Binational franco-italien, économiste de formation, Jean devient journaliste au milieu des années 1990, après avoir fait ses premiers pas dans l’édition et la technologie. Il débute sa carrière au groupe Tests, leader de la presse informatique, puis se spécialise en financement de l’innovation et des PME. Il couvre le sujet pour Les Echos et Capital Finance de 2000 à 2015. En 2016, il rejoint le magazine Forbes et devient directeur de la rédaction de l’édition française.
Pendant la crise financière, il lance l’association PME Finance, à l’origine notamment du PEA-PME et de l’amortissement du corporate venture, ainsi que partiellement de la libéralisation du crowdfunding. Elle fusionne en 2015 avec le groupement d’entrepreneurs Croissance Plus.

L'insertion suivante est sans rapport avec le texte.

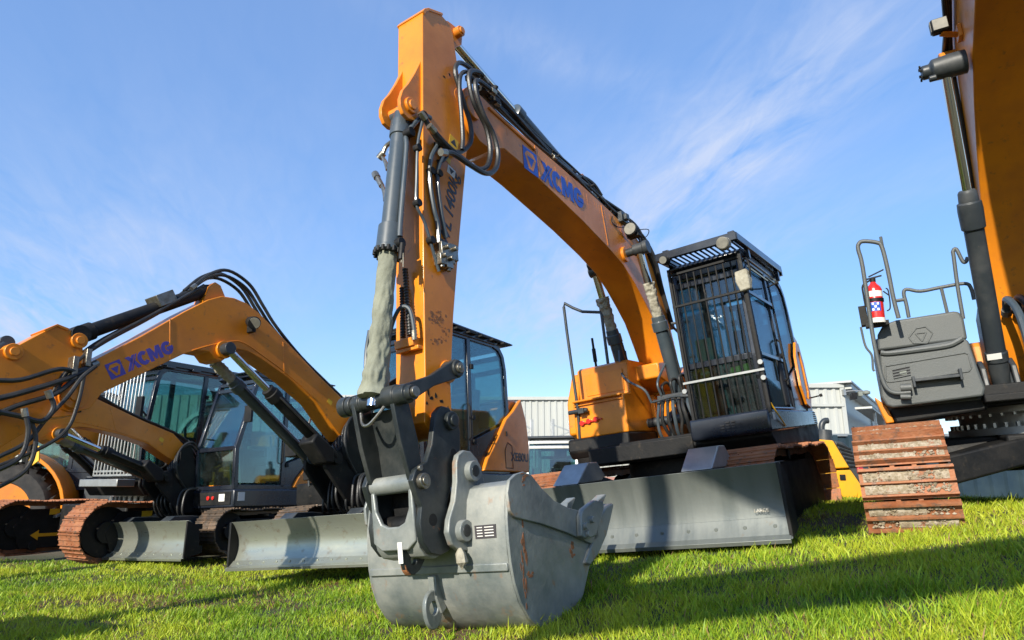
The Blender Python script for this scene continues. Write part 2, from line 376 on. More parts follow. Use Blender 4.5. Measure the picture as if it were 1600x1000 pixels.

Depuis 2020, Jean a lancé la revue SAY, édition française de Project Syndicate, dont il reste contributing editor, le supplément Corporate Finance du Nouvel Économiste et la collection Demain! aux Editions Hermann.

Maurice de Rambuteau

Diplômé du Centre de Formation des Journalistes (CFJ Paris) et de l'Ecole Supérieure de Commerce de Paris (ESCP BS), Maurice de Rambuteau a fait ses premières armes de journaliste dans le sport, pour le site et le magazine SoFoot, puis au sein de la rédaction football de L'Equipe. Il s'est ensuite tourné vers le journalisme économique au sein de la rédaction de La Croix, avant de donner libre cours à sa passion pour la technologie en rejoignant Qant en juin 2022 pour un premier tour d’horizon de l’IA générative. Depuis, il a percé les mystères des blockchains et du métavers et, surtout, passé des dizaines de modèles d’IA au banc d’essai.